Vuelve al cine el mundo del escritor inglés Nick Hornby, que ya había
tenido oportunidad de deleitarnos con la extraordinaria Alta fidelidad
(dirigida por Stephen Frears y protagonizada por John Cusack), una de las
mejores comedias románticas de los últimos años.
Aquí, Hugh Grant estelariza a Will, un soltero empedernido que tiene
relaciones con mujeres como quien usa papel higiénico. En cuanto se
deshace de una, encara a otra y así sucesivamente. Es un tipo egoísta y
autosuficiente (vive de lo acumulado por su padre), rutinario y sin
ninguna clase de responsabilidad. Y está orgulloso de ello, chocho de la
vida con su existencia sin sobresaltos. Hasta que descubre una supuesta
mina de oro: las madres solteras, vulnerables pero experimentadas y sin
riesgos a la vista. Eso es lo que cree Will.

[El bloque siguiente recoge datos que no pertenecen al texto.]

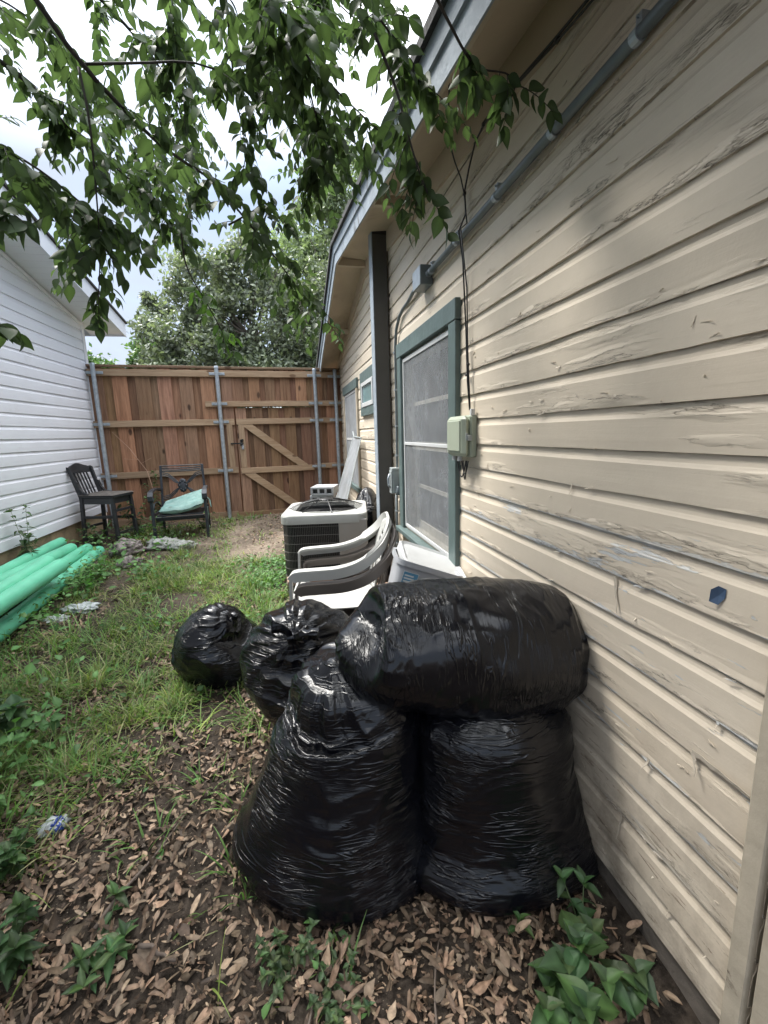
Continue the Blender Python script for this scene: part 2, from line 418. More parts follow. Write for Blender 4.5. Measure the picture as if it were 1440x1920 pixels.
# ================================================================== right house
house = thing('house', 'tan clapboard house with peeling paint along the right side of the yard', 'house', (0.95, .6, 0))
def hobj(name, mb, mat, par=None, **k):
    """part of the house; geometry is given in world coordinates"""
    o = obj(name, mb, mat, par or house, **k); o.matrix_parent_inverse = (par or house).matrix_world.inverted(); return o
bpy.context.view_layer.update()
XW = .95; BP = .1253; BZ = .05
def frieze(y): return np.where(np.asarray(y) < 5.1, 2.89+.118*(np.asarray(y)-1.56), 3.308-.215*(np.asarray(y)-5.1))
wins = [(2.46, 3.54, .70, 2.09), (4.72, 5.40, 1.80, 2.11), (5.93, 7.12, .78, 2.10)]
ys = np.arange(.60, 9.01, .04); 
for w_ in wins: ys = np.append(ys, [w_[0], w_[1]])
ys = np.unique(np.round(ys, 3))
prof = [(.0105, 0), (.0, .0012), (-.0005, .03), (.0, .06), (.0003, .090), (.003, .095), (.0062, .102), (.0080, .111), (.0085, .1252)]
rows = []; rz = []
for k in range(0, 27):
    for dx, dz in prof: rows.append((k, dx, dz))
nr = len(rows); V = np.zeros((nr, len(ys), 3))
for i, (k, dx, dz) in enumerate(rows):
    wob = (noise3(ys*1.7, k*3.1, 0, 3)-.5)*.006*(1 if dz < .09 else .3) + (noise3(ys*9, k*5.3, 1, 4)-.5)*.0012
    lip = (noise3(ys*2.3, k*7.7, 2, 8)-.5)*.004*(1 if dz < .01 else 0) + (noise3(ys*14, k*2.7, 2, 8)-.5)*.0022*(1 if dz < .01 else 0)
    V[i, :, 0] = XW+dx+wob; V[i, :, 1] = ys; V[i, :, 2] = np.minimum(BZ+k*BP+dz+lip+(ys*0.0), frieze(ys)-.05)
F = grid_faces(nr, len(ys))
VC = V.reshape(-1, 3); cen = VC[F].mean(1)
keep = np.ones(len(F), bool)
for a, b, c_, d in wins:
    keep &= ~((cen[:, 1] > a) & (cen[:, 1] < b) & (cen[:, 2] > c_) & (cen[:, 2] < d))
ext = VC[F][:, :, 2].max(1)-VC[F][:, :, 2].min(1); ex2 = VC[F][:, :, 0].max(1)-VC[F][:, :, 0].min(1)
keep &= (ext+ex2 > 1e-4)
wall = npmesh('siding', VC, F[keep], M_paint, house, False); wall.matrix_parent_inverse = house.matrix_world.inverted()
wall['label'] = 'beige lap boards with cracked and flaking paint'
# stud wall behind the boards, round the openings
mb = MB()
yb = [.6, 2.46, 3.54, 4.72, 5.40, 5.93, 7.12, 9.0]
for i in range(7):
    a, b = yb[i], yb[i+1]
    tz = float(min(frieze(a), frieze(b)))-.06
    hit = [w_ for w_ in wins if abs(w_[0]-a) < .01]
    if hit: mb.bb((.975, a, -.2), (1.07, b, hit[0][2])); mb.bb((.975, a, hit[0][3]), (1.07, b, tz))
    else: mb.bb((.975, a, -.2), (1.07, b, tz))
hobj('sheathing', mb, M_conc)
mb = MB(); mb.bb((.972, .3, -.3), (1.10, 9, .052)); hobj('foundation', mb, M_conc)
# corner boards at the near end
mb = MB(); mb.bb((.932, .602, -.02), (.972, .645, 2.78), .003); o = hobj('corner_board', mb, M_corner)
mb = MB(); mb.bb((.940, .30, -.12), (.975, .590, 2.74), .004); hobj('end_board', mb, M_corner)
mb = MB(); mb.bb((1.0, .3, -.2), (4.5, .42, 2.7)); hobj('end_wall', mb, M_trimtan)
# rake: frieze board, soffit, fascia, roof
def fl_(y): return np.where(np.asarray(y) < 4.95, 2.70+.165*(np.asarray(y)-1.65), 3.245-.265*(np.asarray(y)-4.95))
yy = [.2, .8, 1.5, 2.2, 2.9, 3.6, 4.3, 4.95, 5.1, 5.8, 6.5, 7.3, 8.1, 9.0]
def strip(mb, f1, f2, x1, x2, th=None):
    """sheet between (x1,f1(y)) and (x2,f2(y))"""
    vs = []; 
    for y in yy: vs += [(x1, y, float(f1(y))), (x2, y, float(f2(y)))]
    mb.add(vs, [(2*i, 2*i+1, 2*i+3, 2*i+2) for i in range(len(yy)-1)])
mb = MB()
fb = lambda y: float(frieze(y))-.155; ft = lambda y: float(frieze(y))+.01
strip(mb, fb, ft, .934, .934); strip(mb, fb, fb, .934, .97)
hobj('frieze_board', mb, M_soffit)
mb = MB(); strip(mb, lambda y: float(fl_(y))+.075, lambda y: float(frieze(y)), .645, .95); hobj('soffit', mb, M_soffit)
fx0, fx1 = .618, .645
mb = MB()
strip(mb, fl_, lambda y: float(fl_(y))+.15, fx1, fx1); strip(mb, fl_, fl_, fx0+.006, fx1); hobj('fascia_back', mb, M_soffit)
mb = MB(); strip(mb, lambda y: float(fl_(y))-.006, lambda y: float(fl_(y))+.10, fx0, fx0-.004)
strip(mb, lambda y: float(fl_(y))-.006, lambda y: float(fl_(y))-.006, fx0, fx0+.008)
strip(mb, lambda y: float(fl_(y))+.088, lambda y: float(fl_(y))+.165, fx0-.016, fx0-.022); strip(mb, lambda y: float(fl_(y))+.088, lambda y: float(fl_(y))+.088, fx0-.016, fx0)
hobj('fascia', mb, M_fascia)
mb = MB()
rt = lambda y: float(fl_(y))+.195; rb = lambda y: float(fl_(y))+.160
rh = lambda y: max(rb(y), float(frieze(y))+.07)
strip(mb, rb, rh, fx0-.045, 1.02); strip(mb, rh, rh, 1.02, 5.5); strip(mb, rt, lambda y: rh(y)+.035, fx0-.047, 1.02); strip(mb, lambda y: rh(y)+.035, lambda y: rh(y)+.035, 1.02, 5.5); strip(mb, rb, rt, fx0-.045, fx0-.047)
hobj('roof', mb, M_roof)
for y in (1.1, 3.05, 4.98, 6.4): mb = MB(); mb.bb((.646, y-.02, float(fl_(y))-.005), (.934, y+.02, float(fl_(y))+.06), .003); hobj('lookout', mb, M_soffit)

# ---- peeled paint curls and splinters that stand off the boards
mb = MB()
def curl(y, z, L, w_, ang, lift, seed):
    rr = random.Random(seed); n = 7; vs = []; fs = []
    dy, dz = math.cos(ang), math.sin(ang)
    for i in range(n):
        s = i/(n-1); ww = w_*(1-.75*s)*(.8+.4*rr.random()); x = XW-.002-lift*s*s; j = (rr.random()-.5)*w_*.4
        cy, cz = y+dy*L*s+j*-dz, z+dz*L*s+j*dy
        vs += [(x, cy-dz*ww/2, cz+dy*ww/2), (x-.002*s, cy+dz*ww/2, cz-dy*ww/2)]
    vs += [(a+.0015, b, c_) for a, b, c_ in vs]; m = 2*n
    for i in range(n-1):
        fs += [(2*i, 2*i+1, 2*i+3, 2*i+2), (m+2*i, m+2*i+2, m+2*i+3, m+2*i+1), (2*i, 2*i+2, m+2*i+2, m+2*i), (2*i+1, m+2*i+1, m+2*i+3, 2*i+3)]
    mb.add(vs, fs)
rr = random.Random(5)
for i in range(620):
    k = rr.randrange(-1, 22); y = rr.uniform(.68, 5.6); z = BZ+k*BP+rr.choice([.002, .004, .01, .03, .05, .07])+rr.uniform(-.003, .003)
    if z < .08 or z > 2.6 or (z > 1.9 and rr.random() < .7) or any(a-.12 < y < b+.12 and c_-.15 < z < d+.12 for a, b, c_, d in wins): continue
    curl(y, z, rr.uniform(.008, .042), rr.uniform(.003, .009), rr.choice([0.1, 3.0, -.2, -1.4, 3.3]), rr.uniform(.002, .006), i)
o = hobj('paint_flakes', mb, M_paint); o['kind'] = 'stuff'
M_splin = simple('bare_splintered_wood', (.42, .37, .30), .8, var=.2, scale=40)
for a in ((1.105, 1.05, .11, .013, -1.85, .012, 1), (.80, .684, .15, .015, math.pi-.04, .008, 2), (.80, .682, .05, .012, -2.2, .02, 3), (1.01, .30, .085, .009, -1.6, .014, 4), (.925, .565, .035, .010, -1.4, .018, 8)):
    mb = MB(); curl(*a); hobj('splinter', mb, M_splin)

# ---- windows
M_sash = simple('dirty_cream_sash', (.42, .40, .34), .6, var=.15, scale=14, dirt=(.2, .18, .15), dirta=(.55, .75))
M_dark = simple('dim_room', (.045, .05, .055), .9, var=.3, scale=3)
M_curt = simple('grey_curtain', (.16, .17, .185), .9, var=.2, scale=4)
t = NT('window_glass'); t.set(col=(.05, .055, .06), rough=.06, spec=.6)
gl = t.n('ShaderNodeBsdfTransparent'); ms = t.n('ShaderNodeMixShader', {0: .55}); t.l(gl.outputs[0], ms.inputs[1]); t.l(t.p.outputs[0], ms.inputs[2]); t.l(ms.outputs[0], t.o.inputs[0]); M_glass = t.m
def screen_mat(name, col, dens):
    t = NT(name); v = t.pos(); n = t.noise(v, 7, 6, .7)
    t.set(col=t.mix(t.rng(n, .35, .75), tuple(x*.8 for x in col), tuple(x*1.25 for x in col)), rough=.8)
    tr = t.n('ShaderNodeBsdfTransparent'); ms = t.n('ShaderNodeMixShader'); t.l(t.rng(t.noise(t.pos((1, 1, .35)), 5, 6, .7), .3, .75, dens-.08, dens+.12), ms.inputs[0])
    t.l(tr.outputs[0], ms.inputs[1]); t.l(t.p.outputs[0], ms.inputs[2]); t.l(ms.outputs[0], t.o.inputs[0]); return t.m
M_screen = screen_mat('insect_screen', (.24, .255, .27), .50)
M_screen2 = screen_mat('dusty_screen', (.26, .275, .29), .66)

def window(y0, y1, z0, z1, full=True, trimw=.105):
    """y0..y1, z0..z1 = outer edge of the casing"""
    W = bpy.data.objects.new('window', None); COL.objects.link(W); W.parent = house; W.matrix_parent_inverse = house.matrix_world.inverted(); W.location = (XW, (y0+y1)/2, z0)
    bpy.context.view_layer.update()
    def wo(name, mb, mat, **k):
        o = obj(name, mb, mat, W, **k); o.matrix_parent_inverse = W.matrix_world.inverted(); return o
    x0, x1 = .921, .968
    return W, wo
W, wo = window(2.35, 3.65, .66, 2.19)
W['label'] = 'large window with green casing and dusty insect screen'
mb = MB(); 
mb.bb((.918, 2.345, 2.085), (.966, 3.655, 2.195), .004)
mb.bb((.921, 2.350, .70), (.966, 2.462, 2.083), .004); mb.bb((.921, 3.545, .70), (.966, 3.65, 2.083), .004)
wo('casing', mb, M_green)
mb = MB(); mb.bb((.885, 2.33, .655), (.975, 3.67, .697), .006); wo('sill', mb, M_green)
mb = MB(); mb.bb((.938, 2.36, .53), (.966, 3.64, .652), .004); wo('apron', mb, M_trimtan)
mb = MB()   # jambs of the box behind the screen
mb.bb((.966, 2.44, .69), (1.11, 2.468, 2.1)); mb.bb((.966, 3.532, .69), (1.11, 3.56, 2.1)); mb.bb((.966, 2.468, 2.07), (1.11, 3.532, 2.1)); mb.bb((.966, 2.468, .69), (1.11, 3.532, .712))
wo('jamb', mb, M_sash)
mb = MB()   # upper and lower wooden sash
for (za, zb, x) in ((1.36, 2.065, 1.005), (.715, 1.41, 1.04)):
    mb.bb((x, 2.47, za), (x+.032, 2.525, zb)); mb.bb((x, 3.475, za), (x+.032, 3.53, zb)); mb.bb((x, 2.526, zb-.05), (x+.032, 3.474, zb)); mb.bb((x, 2.526, za), (x+.032, 3.474, za+.06))
    zm = (za+zb)/2; mb.bb((x+.004, 2.526, zm-.014), (x+.028, 3.474, zm+.014))
wo('sash', mb, M_sash)
mb = MB(); mb.bb((1.018, 2.526, 1.42), (1.022, 3.474, 2.014)); mb.bb((1.054, 2.526, .776), (1.058, 3.474, 1.36)); wo('glass', mb, M_glass)
mb = MB(); 
vs = []; n = 60
for i in range(n):
    y = 2.47+1.06*i/(n-1); x = 1.13+.014*math.sin(i*1.7)+.008*math.sin(i*.6); vs += [(x, y, .7), (x, y, 2.1)]
mb.add(vs, [(2*i, 2*i+2, 2*i+3, 2*i+1) for i in range(n-1)]); wo('curtain', mb, M_curt, smooth=True)
mb = MB()
for a, b in (((.938, 2.470, .716), (.952, 2.492, 2.064)), ((.938, 3.508, .716), (.952, 3.530, 2.064)), ((.938, 2.493, 2.036), (.952, 3.507, 2.064)), ((.938, 2.493, .716), (.952, 3.507, .742)), ((.9385, 2.493, 1.395), (.9515, 3.507, 1.418))): mb.bb(a, b, .002)
sf = wo('screen_frame', mb, M_white)
mb = MB(); mb.add([(.945, 2.492, .742), (.945, 3.508, .742), (.945, 3.508, 2.036), (.945, 2.492, 2.036)], [(0, 1, 2, 3)]); wo('screen_mesh', mb, M_screen)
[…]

Porque la casualidad lo llevará a conocer a Marcus, un pibe de doce
años en el peor momento de su vida. Sus compañeros en la escuela se
burlan cruelmente de él; su madre (Toni Colette), naturista militante, se
encuentra siempre al borde del colapso y tiene peligrosas tendencias
suicidas; el aspecto general del chico –inducido por su madre– no lo
favorece en lo más mínimo. En busca de un novio que salve a su madre
primero, y de un refugio contra la situación que vive después, Marcus
comenzará a ir repetidas veces a la casa de Will, entrometiéndose en su
vida, provocando un caos en su mundo cerrado. Y nacerá entre ellos una
amistad insospechada que desencadenará numerosos acontecimientos.
Más temprano que tarde, Will y Marcus se darán cuenta de cuánto se
necesitan. Al mismo tiempo que Will le enseña a Marcus como comportarse o
vestirse como alguien de doce años, el chico le revela al grande un
universo más allá de la pereza, repleto de afectos y amor. Los dos, por
supuesto, al revelárseles cosas hasta entonces desconocidas, no tardarán
en enamorarse.
Y es aquí donde se vislumbra lo más bello del film, que por momentos
deja de ser una comedia urbana para convertirse en un par de historias de
amor paralelas. Lo que surge, al fin, es que las personas, y en especial
los hombres, tratan de ocultar estúpidamente sus sentimientos por miedo a
quedar como tontos, a arriesgarse, a saltar al vacío. Pero, también, que
el amor por una persona a la larga es imposible de negar (más aun si el
objetivo es conservar una utópica soltería).
Si en Alta fidelidad el protagonista hablaba a cámara,
contándole a los espectadores sobre sus amores perdidos, en Un gran
chico Will recurre a la voz en off para manifestar sus carencias,
su necesidad de amor para quebrar la soledad.
Un gran chico no iguala a Alta fidelidad, pero termina de
armar en pantalla el mundo vital y melancólico de los textos de Nick
Hornby. La voz en off de Grant no se cansa de repetir ácidas y filosas
verdades acerca del mundo masculino, de sus dudas e hipocresías. A pesar
de ciertas secuencias fallidas, las actuaciones son excelentes y los
directores Chris y Paul Weitz (American Pie) levantan la puntería
en la realización. La banda de sonido, como no podía ser de otra manera,
es muy disfrutable. Un gran chico se convierte de esta manera en un
film raramente universal, que trata de igual a igual a todo el público.